© JUNGE FREIHEIT Verlag GmbH & Co.  www.jungefreiheit.de  34/14 / 15. August 2014

Wüstenstaat auf der Kippe
Libyen: Drei Jahre nach dem gewaltsamen Sturz von Machthaber Gaddafi herrschen im Land Chaos und Anarchie / Ägypten und Tunesien unter Druck
Günther Deschner

Libyen erlebt die schwersten Kämpfe seit dem Sturz des langjährigen Machthabers Muammar Gaddafi vor drei Jahren. Das nordafrikanische Land versinkt in Gewalt und Chaos. Von Tripolis im Westen bis zur Cyrenaika und ihrer Hauptstadt Bengasi in der Grenzregion zu Ägypten – im ganzen Land liefern sich verfeindete Milizen heftige Gefechte.
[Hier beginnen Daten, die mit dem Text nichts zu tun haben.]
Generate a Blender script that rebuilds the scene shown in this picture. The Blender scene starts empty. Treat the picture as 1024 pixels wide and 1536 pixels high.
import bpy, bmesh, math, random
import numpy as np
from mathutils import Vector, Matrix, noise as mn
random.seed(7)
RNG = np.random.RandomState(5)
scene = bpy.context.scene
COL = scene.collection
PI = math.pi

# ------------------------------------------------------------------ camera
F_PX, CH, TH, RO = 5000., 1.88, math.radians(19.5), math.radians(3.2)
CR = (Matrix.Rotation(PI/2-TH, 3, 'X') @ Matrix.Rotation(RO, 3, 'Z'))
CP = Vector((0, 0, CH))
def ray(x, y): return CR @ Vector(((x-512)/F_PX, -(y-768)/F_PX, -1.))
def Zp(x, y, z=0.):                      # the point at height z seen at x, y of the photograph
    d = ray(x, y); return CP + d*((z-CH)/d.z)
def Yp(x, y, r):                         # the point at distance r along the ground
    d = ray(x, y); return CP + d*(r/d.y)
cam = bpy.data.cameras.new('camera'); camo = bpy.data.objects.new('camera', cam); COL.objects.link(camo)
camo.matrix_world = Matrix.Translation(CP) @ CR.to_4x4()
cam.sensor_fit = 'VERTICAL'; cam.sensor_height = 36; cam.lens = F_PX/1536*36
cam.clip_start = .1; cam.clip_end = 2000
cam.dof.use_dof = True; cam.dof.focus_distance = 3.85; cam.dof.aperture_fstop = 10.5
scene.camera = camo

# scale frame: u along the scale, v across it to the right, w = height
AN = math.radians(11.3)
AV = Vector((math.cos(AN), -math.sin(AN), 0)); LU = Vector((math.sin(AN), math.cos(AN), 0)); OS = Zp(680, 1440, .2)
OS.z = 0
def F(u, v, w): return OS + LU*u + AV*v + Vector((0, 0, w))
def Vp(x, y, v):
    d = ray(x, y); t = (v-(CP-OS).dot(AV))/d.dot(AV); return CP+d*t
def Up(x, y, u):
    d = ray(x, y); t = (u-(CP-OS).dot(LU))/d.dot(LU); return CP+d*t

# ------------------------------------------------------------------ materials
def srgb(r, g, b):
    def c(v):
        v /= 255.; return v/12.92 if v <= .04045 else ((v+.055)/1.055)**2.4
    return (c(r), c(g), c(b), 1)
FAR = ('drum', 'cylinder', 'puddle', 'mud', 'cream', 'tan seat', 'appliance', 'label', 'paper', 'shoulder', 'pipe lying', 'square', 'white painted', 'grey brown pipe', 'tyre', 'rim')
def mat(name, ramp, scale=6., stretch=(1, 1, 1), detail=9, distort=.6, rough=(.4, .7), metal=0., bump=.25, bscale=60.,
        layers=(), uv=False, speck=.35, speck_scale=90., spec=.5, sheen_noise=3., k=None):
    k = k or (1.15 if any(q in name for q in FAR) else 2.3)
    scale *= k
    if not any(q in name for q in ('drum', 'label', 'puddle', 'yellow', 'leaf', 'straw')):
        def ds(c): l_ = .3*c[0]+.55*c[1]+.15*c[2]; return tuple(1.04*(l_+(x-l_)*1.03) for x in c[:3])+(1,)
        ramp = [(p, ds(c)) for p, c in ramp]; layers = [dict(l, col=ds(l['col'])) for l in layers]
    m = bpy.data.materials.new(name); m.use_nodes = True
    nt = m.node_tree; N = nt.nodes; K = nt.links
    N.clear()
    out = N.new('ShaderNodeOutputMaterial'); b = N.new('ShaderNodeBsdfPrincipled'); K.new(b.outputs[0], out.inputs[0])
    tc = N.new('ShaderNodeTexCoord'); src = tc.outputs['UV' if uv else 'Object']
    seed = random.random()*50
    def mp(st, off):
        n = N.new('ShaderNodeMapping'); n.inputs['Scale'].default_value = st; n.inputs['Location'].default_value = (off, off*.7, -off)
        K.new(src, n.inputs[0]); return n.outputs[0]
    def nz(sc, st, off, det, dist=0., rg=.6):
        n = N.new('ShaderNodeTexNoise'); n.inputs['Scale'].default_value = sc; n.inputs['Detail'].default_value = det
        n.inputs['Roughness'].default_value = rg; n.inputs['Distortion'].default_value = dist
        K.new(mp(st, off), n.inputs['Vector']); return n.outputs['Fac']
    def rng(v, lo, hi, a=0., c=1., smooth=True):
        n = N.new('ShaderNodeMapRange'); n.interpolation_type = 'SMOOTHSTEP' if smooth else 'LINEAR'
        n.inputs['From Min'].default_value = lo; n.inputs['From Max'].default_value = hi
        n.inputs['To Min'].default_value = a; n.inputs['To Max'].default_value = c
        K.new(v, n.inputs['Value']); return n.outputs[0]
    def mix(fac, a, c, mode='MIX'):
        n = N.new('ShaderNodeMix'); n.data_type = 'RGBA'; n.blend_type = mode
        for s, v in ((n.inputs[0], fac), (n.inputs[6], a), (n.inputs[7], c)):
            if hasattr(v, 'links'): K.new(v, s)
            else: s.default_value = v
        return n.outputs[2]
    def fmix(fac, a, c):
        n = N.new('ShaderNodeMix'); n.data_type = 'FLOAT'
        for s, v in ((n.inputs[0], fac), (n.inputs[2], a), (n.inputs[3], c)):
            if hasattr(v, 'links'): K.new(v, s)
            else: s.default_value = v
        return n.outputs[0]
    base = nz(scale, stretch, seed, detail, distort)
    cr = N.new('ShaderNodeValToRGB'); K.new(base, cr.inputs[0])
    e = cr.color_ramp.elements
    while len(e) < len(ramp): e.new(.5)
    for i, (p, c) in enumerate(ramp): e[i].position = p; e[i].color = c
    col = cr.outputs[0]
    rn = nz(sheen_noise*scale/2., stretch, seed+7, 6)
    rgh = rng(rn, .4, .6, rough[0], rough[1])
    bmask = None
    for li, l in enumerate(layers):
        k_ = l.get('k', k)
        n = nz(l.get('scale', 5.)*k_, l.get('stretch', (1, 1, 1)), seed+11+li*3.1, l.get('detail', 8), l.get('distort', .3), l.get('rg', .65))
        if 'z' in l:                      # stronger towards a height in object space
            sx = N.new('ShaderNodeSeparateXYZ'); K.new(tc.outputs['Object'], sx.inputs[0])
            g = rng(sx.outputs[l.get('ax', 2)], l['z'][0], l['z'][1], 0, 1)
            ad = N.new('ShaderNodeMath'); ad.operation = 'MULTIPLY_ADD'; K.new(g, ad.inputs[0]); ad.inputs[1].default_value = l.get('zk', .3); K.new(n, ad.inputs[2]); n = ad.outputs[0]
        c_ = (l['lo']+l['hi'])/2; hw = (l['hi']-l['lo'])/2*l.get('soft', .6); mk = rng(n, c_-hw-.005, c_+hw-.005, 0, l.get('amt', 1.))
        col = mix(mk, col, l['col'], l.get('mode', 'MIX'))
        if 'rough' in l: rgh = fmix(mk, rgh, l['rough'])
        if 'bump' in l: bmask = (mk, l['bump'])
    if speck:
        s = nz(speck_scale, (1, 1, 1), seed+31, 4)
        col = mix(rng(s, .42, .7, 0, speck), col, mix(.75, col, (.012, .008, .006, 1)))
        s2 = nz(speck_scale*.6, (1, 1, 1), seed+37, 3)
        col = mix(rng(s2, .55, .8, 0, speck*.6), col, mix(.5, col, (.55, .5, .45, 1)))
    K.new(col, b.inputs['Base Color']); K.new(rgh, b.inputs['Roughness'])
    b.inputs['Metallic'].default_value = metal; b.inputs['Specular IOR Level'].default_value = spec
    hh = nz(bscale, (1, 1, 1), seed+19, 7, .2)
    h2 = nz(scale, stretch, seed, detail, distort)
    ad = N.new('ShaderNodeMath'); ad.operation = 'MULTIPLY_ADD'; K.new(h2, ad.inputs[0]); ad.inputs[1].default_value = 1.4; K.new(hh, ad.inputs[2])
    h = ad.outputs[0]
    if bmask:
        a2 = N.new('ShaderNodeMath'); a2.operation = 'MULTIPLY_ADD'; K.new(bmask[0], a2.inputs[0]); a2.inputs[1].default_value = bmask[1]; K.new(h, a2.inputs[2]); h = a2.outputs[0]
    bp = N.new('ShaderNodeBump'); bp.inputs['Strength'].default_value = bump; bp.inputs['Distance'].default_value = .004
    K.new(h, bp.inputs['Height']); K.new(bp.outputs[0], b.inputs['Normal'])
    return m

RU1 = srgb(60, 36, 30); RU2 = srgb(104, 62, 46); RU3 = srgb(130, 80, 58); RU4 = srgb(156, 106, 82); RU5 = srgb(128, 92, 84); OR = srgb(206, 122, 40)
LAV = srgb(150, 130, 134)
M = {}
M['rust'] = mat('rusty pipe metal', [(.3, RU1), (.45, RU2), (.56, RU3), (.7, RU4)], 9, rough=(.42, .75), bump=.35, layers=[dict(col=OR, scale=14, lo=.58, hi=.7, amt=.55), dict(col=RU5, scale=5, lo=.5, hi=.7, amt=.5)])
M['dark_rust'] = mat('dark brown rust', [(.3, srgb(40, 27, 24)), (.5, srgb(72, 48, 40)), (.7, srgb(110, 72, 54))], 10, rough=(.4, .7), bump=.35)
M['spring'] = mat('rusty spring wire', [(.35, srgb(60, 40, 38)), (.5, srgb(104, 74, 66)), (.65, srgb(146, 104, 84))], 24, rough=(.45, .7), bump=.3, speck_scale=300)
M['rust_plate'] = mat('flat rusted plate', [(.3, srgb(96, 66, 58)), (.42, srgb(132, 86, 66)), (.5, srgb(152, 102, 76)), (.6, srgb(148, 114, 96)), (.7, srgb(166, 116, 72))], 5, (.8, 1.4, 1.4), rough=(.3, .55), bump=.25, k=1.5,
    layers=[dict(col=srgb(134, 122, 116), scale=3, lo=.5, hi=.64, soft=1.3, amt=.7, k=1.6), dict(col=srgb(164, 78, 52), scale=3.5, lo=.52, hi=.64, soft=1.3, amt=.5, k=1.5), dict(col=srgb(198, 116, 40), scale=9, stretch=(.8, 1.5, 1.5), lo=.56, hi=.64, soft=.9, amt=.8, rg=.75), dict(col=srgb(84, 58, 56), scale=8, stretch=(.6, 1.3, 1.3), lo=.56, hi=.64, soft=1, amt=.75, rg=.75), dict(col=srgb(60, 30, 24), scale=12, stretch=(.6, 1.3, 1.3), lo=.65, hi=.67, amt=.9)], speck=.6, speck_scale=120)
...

In Tripolis kämpfen zwei konkurrierende islamistische Milizen um den Flugplatz der Hauptstadt. In den letzten beiden Wochen brannten dort immer weitere Treibstofflager lichterloh. Inzwischen bekam die libysche Übergangsregierung Hilfe von der einstigen Kolonialmacht Italien und dem Ölkonzern Eni, um die Großbrände in den Benzin- und Gasdepots mit Löschflugzeugen zu bekämpfen.

Angeblich mehr als tausend Milizen im ethnisch, religiös und sozial zerklüfteten Wüstenstaat ringen um Macht und Einfluß. Gleichzeitig kämpfen in Bengasi die Anhänger und Verbündeten des Ex-Generalmajors Chalifa Haftar mit einigen wenigen kleinen Heeres- und Luftwaffeneinheiten – und mit diskreter Unterstützung der neuen ägyptischen Regierung – gegen islamistische Milizen. Haftar wird von der Regierung in Tripolis als „Rebell“ klassifiziert, der versuche, eine Diktatur zu errichten.
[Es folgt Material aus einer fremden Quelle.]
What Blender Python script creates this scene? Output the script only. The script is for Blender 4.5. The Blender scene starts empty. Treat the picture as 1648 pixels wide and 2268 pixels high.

Doch die libysche Regierung ist nur noch als Übergangsregierung an der Macht. Denn bereits am 25. Juni wählten die Libyer ein Parlament. Gut sechs Wochen später ist es noch immer nicht arbeitsfähig. „Demnächst“ soll das neue Parlament eine Regierung bestimmen. Wie diese aussehen und wie sie sich zu dem General und zu seinem Feldzug gegen die Islamisten stellen und wie sie das Land befrieden wird, bleibt offen.

Tunis will keine Flüchtlinge mehr aufnehmen

Nach dem, was bereits zu hören ist, soll die Wahl zuungunsten der Islamisten abgelaufen sein. Speziell die Muslimbrüder sollen spektakulär verloren haben. Entsprechend kommen libysche Kommentatoren zu dem Schluß, die politische Niederlage in den Wahlen habe zu verstärkter Aggressivität der pro-islamistischen Milizen geführt. Diese versuchten vollendete Tatsachen zu schaffen, bevor die kommende neue Regierung Maßnahmen treffen kann, um ihre Macht einzuschränken.
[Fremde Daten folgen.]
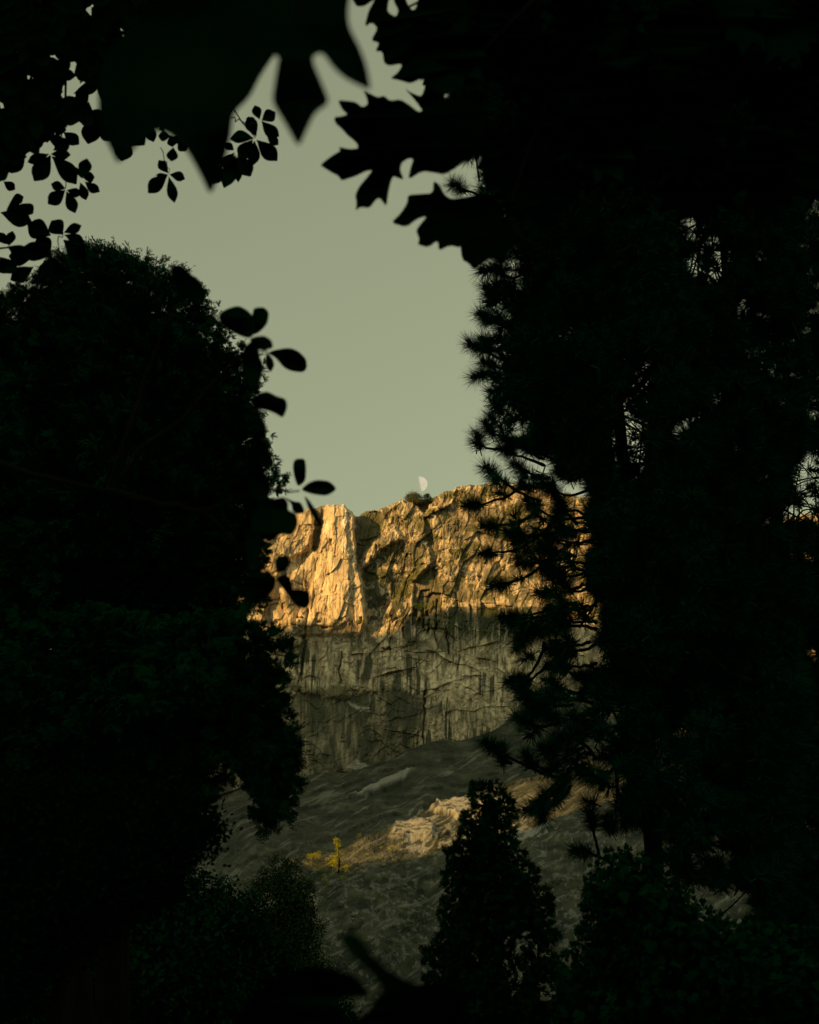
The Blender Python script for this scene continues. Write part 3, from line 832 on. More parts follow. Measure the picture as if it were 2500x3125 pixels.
# three outlying sprays of that cedar reaching over the wall
C_POLY = [(-60, 2380), (560, 2400), (640, 2440), (668, 2490), (676, 2550), (650, 2595), (610, 2620), (585, 2660), (560, 2720), (-60, 3200)]
crown_tree('shrub', 'soft edged dark shrub in front of the cedar at lower left', 'shrub', C_POLY, 9, 0.8, 3600, 34, 'clump', M_LEAF, 200,
           nbr=8, trunk_r=0.08)
E_POLY = [(-60, 2650), (560, 2675), (600, 2640), (630, 2690), (700, 2695), (770, 2725), (800, 2780), (850, 2860), (900, 2950), (980, 3010), (1050, 3060), (1100, 3260), (-60, 3260)]
crown_tree('oak_tree', 'low dark leafy tree across the bottom left corner', 'tree', E_POLY, 55, 4, 5200, 30, 'clump', M_CEDAR, 350,
           edge_n=260, edge_kind='clump', edge_size=14, nbr=10, holes=[([(670, 2760), (695, 2760), (690, 2820), (668, 2820)], 0.0)])
G_POLY = [(760, 2750), (780, 2690), (800, 2650), (840, 2618), (880, 2625), (920, 2650), (945, 2690), (955, 2740), (950, 2790), (990, 2830), (970, 2860), (985, 2910),
          (1030, 2950), (1000, 3000), (930, 3060), (800, 3200), (700, 3200), (720, 2900)]
crown_tree('oak_tree', 'green bushy tree with gaps at the foot of the rock slope, left of centre', 'tree', G_POLY, 130, 7, 2300, 15, 'clump', M_BUSH, 850, rough=30,
           edge_n=260, edge_kind='clump', edge_size=9, nbr=10, trunk_r=0.3, holes=[([(815, 2745), (845, 2745), (840, 2775), (815, 2775)], 0.0)])

# ------------------------------------------------------------------ centre and right: cedars
H_POLY = [(1432, 2440), (1445, 2405), (1475, 2392), (1510, 2400), (1540, 2425), (1562, 2460), (1570, 2505), (1566, 2545), (1566, 2575), (1585, 2605), (1610, 2640),
          (1635, 2700), (1640, 2760), (1680, 2800), (1692, 2850), (1665, 2880), (1690, 2950), (1720, 3010), (1750, 3260), (1270, 3260), (1300, 3060), (1335, 2960),
          (1325, 2880), (1345, 2790), (1362, 2700), (1366, 2640), (1385, 2590), (1405, 2550), (1415, 2490)]
H_HOLES = [([(1430, 2860), (1500, 2850), (1510, 2930), (1440, 2960)], 0.6), ([(1540, 2850), (1620, 2830), (1640, 2900), (1560, 3060), (1530, 2960)], 0.18),
           ([(1630, 2990), (1700, 3000), (1690, 3060), (1640, 3060)], 0.1)]
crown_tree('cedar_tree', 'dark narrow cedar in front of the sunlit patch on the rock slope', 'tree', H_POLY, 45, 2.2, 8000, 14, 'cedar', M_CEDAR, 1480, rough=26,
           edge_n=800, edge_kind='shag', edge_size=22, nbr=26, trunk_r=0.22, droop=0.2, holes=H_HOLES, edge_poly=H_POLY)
I_POLY = [(1690, 3260), (1710, 3000), (1750, 2900), (1790, 2800), (1795, 2700), (1810, 2640), (1850, 2600), (1900, 2590), (1960, 2620), (2030, 2660), (2080, 2720), (2150, 2790),
          (2300, 2830), (2660, 2860), (2660, 3260)]
crown_tree('cedar_tree', 'broad dark cedar under the pine at lower right', 'tree', I_POLY, 17, 1.2, 9000, 20, 'cedar', M_CEDAR, 1880,
           edge_n=520, edge_kind='cedar', edge_size=18, nbr=18, trunk_r=0.3, droop=0.2,
           holes=[([(2050, 2880), (2200, 2880), (2200, 2960), (2080, 2980)], 0.6), ([(1880, 2980), (1960, 2960), (1960, 3040), (1880, 3040)], 0.4)], edge_poly=I_POLY[:14])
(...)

Vergangene Woche wählten die Abgeordneten immerhin einen neuen Parlamentspräsidenten – ein unbeschriebenes Blatt. Ein Hoffnungszeichen? Dagegen steht, daß das Parlament wegen der eskalierenden Kämpfe in und um die Hauptstadt fluchtartig ins weit entfernte und relativ sichere Tobruk ausweichen mußte, um überhaupt eine Sitzung abhalten zu können.

Zur selben Zeit verließen laut der tunesischen Nachrichtenagentur TAP jeden Tag mehrere tausend Flüchtlinge Tripolis und überschritten die Grenze zum benachbarten Tunesien. Die Regierung in Tunis hat bereits erklärt, es könne keine weiteren Flüchtlinge mehr aufnehmen.

Signal für die aktuelle Massenflucht war die überstürzte Evakuierung der US-Botschaft vor fast zwei Wochen. Frankreich und Deutschland folgten dem Beispiel und riefen ihre Diplomaten zurück. Daß nun auch die Philippinen ihre 9.000 Landsleute dringlich zur Ausreise auffordern, verschärft die aktuellen Probleme Libyens noch weiter – denn ein Großteil des medizinischen Personals stammt von den Philippinen. Sollten alle gehen, droht auch noch der Zusammenbruch des Gesundheitssystems.